:: What you need to do ::
Repeat the lines of the data that follow, please, starting at the first and stopping after the one with "def rgb(r, g, b): return".
>> BEGIN Available data
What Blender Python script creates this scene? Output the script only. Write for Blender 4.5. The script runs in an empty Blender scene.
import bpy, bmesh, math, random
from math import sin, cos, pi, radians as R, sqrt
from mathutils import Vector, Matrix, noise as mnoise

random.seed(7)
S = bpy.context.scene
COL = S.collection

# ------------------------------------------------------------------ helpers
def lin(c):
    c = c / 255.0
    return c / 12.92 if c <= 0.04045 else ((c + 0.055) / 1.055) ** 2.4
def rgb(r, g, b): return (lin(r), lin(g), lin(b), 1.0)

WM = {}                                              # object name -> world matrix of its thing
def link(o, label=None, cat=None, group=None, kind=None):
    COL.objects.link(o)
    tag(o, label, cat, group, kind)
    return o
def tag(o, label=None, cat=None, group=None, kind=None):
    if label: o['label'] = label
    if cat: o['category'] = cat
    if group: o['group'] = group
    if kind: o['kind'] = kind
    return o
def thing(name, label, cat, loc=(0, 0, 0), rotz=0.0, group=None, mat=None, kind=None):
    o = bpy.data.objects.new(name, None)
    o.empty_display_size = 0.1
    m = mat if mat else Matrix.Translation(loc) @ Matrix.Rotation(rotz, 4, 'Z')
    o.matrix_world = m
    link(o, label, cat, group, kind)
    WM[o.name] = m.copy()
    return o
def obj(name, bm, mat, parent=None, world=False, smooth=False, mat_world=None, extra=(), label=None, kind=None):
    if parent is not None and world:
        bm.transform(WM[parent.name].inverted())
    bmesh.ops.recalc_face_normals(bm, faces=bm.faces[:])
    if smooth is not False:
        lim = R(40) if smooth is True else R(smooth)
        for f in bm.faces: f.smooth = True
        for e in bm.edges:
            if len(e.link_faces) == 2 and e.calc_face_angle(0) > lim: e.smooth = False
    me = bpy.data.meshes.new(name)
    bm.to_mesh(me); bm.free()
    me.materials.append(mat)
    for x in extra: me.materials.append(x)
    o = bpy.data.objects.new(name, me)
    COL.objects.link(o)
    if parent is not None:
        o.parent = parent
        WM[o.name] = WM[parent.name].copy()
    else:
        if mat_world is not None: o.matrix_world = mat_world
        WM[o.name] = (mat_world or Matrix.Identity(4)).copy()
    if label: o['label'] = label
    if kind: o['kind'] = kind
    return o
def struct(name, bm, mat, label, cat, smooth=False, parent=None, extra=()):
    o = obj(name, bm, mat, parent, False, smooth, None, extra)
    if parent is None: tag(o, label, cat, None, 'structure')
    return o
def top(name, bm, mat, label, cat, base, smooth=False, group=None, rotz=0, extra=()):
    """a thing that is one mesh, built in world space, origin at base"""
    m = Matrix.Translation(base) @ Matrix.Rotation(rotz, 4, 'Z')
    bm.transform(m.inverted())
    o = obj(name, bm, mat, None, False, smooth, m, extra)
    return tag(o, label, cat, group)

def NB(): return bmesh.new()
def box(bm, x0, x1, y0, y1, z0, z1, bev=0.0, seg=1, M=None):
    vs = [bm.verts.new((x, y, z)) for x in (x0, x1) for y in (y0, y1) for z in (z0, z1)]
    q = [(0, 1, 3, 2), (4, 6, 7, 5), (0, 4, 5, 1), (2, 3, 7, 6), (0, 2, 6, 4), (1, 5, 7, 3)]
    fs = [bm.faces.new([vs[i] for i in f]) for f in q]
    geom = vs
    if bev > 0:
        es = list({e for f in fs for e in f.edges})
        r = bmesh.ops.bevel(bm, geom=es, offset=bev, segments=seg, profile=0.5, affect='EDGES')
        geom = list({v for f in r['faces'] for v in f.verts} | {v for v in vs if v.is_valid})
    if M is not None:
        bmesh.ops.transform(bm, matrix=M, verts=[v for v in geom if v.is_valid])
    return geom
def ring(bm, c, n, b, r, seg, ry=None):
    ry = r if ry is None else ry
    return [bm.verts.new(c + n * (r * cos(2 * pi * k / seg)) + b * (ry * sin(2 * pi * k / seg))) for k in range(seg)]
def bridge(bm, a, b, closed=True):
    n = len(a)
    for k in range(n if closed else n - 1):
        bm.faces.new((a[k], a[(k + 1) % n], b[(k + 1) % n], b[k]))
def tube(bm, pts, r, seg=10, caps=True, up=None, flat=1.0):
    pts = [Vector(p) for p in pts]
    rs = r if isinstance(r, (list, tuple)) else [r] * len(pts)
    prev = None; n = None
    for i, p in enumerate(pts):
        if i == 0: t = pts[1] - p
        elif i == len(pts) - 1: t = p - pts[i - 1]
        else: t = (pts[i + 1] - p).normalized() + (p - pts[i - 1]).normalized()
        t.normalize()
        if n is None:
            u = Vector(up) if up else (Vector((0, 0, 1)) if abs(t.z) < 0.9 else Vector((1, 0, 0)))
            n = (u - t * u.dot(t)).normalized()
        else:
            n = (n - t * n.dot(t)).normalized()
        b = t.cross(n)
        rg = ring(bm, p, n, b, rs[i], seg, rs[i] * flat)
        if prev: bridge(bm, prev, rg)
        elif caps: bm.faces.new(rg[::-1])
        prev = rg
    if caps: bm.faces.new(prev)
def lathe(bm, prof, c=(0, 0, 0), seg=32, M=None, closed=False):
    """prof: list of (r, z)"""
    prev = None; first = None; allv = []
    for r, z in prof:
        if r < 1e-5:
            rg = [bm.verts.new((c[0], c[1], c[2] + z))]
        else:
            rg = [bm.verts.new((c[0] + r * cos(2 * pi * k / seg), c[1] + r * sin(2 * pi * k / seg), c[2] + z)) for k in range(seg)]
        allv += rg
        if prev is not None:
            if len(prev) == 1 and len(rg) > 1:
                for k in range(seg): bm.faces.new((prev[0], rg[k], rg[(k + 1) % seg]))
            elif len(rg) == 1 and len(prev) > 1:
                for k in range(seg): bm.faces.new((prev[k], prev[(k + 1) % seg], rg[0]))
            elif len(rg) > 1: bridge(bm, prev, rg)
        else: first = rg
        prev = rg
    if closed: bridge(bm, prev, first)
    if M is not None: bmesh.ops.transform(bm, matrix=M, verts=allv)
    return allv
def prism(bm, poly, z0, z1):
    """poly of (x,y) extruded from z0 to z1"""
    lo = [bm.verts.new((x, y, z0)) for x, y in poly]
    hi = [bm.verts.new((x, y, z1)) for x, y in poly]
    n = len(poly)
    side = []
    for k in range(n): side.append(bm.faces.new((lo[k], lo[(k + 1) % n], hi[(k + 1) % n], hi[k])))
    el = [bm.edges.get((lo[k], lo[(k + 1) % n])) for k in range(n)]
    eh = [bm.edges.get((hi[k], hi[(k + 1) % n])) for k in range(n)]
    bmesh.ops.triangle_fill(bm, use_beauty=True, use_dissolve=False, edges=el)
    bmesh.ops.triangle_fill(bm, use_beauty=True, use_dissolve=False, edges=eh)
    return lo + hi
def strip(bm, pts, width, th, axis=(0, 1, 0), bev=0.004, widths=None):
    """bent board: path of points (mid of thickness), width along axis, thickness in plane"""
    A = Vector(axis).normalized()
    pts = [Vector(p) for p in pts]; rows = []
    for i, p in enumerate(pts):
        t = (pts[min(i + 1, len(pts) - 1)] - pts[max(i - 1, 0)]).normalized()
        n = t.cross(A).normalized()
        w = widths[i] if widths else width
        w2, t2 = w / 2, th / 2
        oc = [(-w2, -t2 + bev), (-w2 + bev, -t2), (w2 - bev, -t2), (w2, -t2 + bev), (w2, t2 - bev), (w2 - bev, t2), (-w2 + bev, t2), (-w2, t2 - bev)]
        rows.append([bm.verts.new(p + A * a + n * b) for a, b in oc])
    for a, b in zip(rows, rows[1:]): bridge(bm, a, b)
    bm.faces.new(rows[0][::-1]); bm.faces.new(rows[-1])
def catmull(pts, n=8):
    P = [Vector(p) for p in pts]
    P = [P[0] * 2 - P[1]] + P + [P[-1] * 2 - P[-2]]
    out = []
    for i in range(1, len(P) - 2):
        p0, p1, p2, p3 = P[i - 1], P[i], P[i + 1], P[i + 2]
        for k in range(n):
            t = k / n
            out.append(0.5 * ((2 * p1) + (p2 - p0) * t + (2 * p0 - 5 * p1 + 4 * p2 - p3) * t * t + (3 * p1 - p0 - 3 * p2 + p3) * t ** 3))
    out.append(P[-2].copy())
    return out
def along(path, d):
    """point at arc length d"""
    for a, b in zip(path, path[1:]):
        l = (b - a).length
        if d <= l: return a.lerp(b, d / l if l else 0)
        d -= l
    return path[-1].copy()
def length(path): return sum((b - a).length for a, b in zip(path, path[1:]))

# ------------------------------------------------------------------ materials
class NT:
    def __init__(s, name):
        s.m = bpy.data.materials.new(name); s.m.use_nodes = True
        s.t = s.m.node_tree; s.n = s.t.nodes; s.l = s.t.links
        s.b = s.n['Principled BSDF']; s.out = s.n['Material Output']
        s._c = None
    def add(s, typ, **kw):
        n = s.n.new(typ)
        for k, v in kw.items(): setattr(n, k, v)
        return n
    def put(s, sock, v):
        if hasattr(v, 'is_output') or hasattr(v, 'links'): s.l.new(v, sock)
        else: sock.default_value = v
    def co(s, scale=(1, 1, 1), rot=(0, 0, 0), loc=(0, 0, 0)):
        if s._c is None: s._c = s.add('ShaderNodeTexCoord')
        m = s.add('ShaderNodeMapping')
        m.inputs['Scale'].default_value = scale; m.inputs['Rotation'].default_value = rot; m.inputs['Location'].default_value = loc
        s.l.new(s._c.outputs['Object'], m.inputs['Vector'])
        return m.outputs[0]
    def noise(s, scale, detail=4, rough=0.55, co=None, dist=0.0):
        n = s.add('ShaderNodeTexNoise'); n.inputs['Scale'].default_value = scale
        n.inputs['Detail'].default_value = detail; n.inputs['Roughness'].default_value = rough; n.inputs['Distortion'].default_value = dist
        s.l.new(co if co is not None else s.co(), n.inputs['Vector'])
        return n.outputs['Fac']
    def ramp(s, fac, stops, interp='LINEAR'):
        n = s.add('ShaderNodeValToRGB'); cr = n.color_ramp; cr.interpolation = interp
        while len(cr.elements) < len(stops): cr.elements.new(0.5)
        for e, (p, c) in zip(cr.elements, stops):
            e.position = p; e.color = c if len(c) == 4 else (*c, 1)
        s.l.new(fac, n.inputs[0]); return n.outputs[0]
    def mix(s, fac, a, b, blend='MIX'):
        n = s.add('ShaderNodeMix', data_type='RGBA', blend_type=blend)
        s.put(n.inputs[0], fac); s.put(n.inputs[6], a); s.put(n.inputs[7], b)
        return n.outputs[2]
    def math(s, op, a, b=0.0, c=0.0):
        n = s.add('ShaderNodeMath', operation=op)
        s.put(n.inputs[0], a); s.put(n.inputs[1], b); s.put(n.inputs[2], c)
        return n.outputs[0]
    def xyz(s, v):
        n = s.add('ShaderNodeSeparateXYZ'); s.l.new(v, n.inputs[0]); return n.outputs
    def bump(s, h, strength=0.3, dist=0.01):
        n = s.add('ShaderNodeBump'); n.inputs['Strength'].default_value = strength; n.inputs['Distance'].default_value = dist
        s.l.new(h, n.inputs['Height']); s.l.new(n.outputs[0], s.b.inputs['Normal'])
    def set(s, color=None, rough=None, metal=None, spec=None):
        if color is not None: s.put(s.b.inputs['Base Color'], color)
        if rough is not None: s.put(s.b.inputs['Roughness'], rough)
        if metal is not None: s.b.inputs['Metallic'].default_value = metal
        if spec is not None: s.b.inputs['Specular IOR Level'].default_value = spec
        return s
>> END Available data
:: Written answer ::
What Blender Python script creates this scene? Output the script only. Write for Blender 4.5. The script runs in an empty Blender scene.
import bpy, bmesh, math, random
from math import sin, cos, pi, radians as R, sqrt
from mathutils import Vector, Matrix, noise as mnoise

random.seed(7)
S = bpy.context.scene
COL = S.collection

# ------------------------------------------------------------------ helpers
def lin(c):
    c = c / 255.0
    return c / 12.92 if c <= 0.04045 else ((c + 0.055) / 1.055) ** 2.4
def rgb(r, g, b): return (lin(r), lin(g), lin(b), 1.0)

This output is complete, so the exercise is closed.